Rintaro’s tale is slight and whimsical and filled with surreal touches, as if he were attempting to duplicate the avant-garde animation of other countries and other eras (think Iron Curtain Eastern Europe of the 1960s). There isn’t much of a story to it, but it is cute and playful and filled with clever references, including the way Sachi and Cicerone enter the hallucinatory outside world by way of a wall mirror, similar to Alice in Wonderland.
Kawajiri’s story is not terribly compelling either, thanks to its rather commonplace anime sci-fi theme, but he does explore his subject in a singular way. It’s the short tale of a man taking himself to his absolute limit in the service of a technology to which he has completely devoted his body and soul. Kawajiri focuses on the man’s direct experience of outdriving all competitors in a purposefully deadly race, feeling the pain and loneliness of it, and the monstrous distortion of his senses. Most of what we see is from his point of view. Very little is explained, but is rather a collection of moments, expressions, and bursts of action on the final day and night of the man’s career. We are plunged so completely into the driver’s world that we never get a look at the outside world, at the society that sanctions this activity. The only false note is the brief and strictly conventional use of a magazine reporter to serve as narrator of Zack’s story, to provide more explanation than we really need.
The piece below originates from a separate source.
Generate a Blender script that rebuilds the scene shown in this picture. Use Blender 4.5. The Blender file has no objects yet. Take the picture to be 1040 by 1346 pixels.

The greatest pleasures of this short omnibus movie are to be found in Otomo’s parable about technology run amok, a theme he would return to in Akira, Roujin Z, Steamboy, and all three segments of Memories, each of which is foreshadowed in some way or another here. As in the “Stink Bomb” segment of Memories, the main character is a Japanese company man given an assignment he is determined to carry out, even when common sense would dictate its impossibility. With machines carrying on at full blast all around him heedless of the presence of a lone human, Sugioka still blithely believes in the authority that the front office has invested in him, even as his one robot contact, the only entity with any real power in the place, sees him first as a nuisance to be tolerated and then as a hindrance to be neutralized. Sugioka’s cartoonish intransigence is funny and endearing, especially in contrast to the mad uncontrollable push of the machines around him relentlessly performing their functions, even as the waters of the Amazon seep in and obliterate their efforts. It’s Otomo’s most focused effort and one of his most enjoyable.
Mickey Yoshino provides a creative score that punches up the Otomo segment with an “industrial” piano piece that matches the pounding, futile movements of the overworked machines, recalling the clever cues by Raymond Scott that popped up in the old Warner Bros. Looney Tune cartoons of the 1940s.
Neo-Tokyo was distributed by Streamline Pictures in the U.S. and even had a theatrical release on the art-house circuit in 1992, where it played with Silent Möbius. “The Running Man” segment played on MTV’s popular Liquid Televison program of experimental animation in the early ’90s.
advisory Some of the imagery in “Running Man” is intense and nightmarish.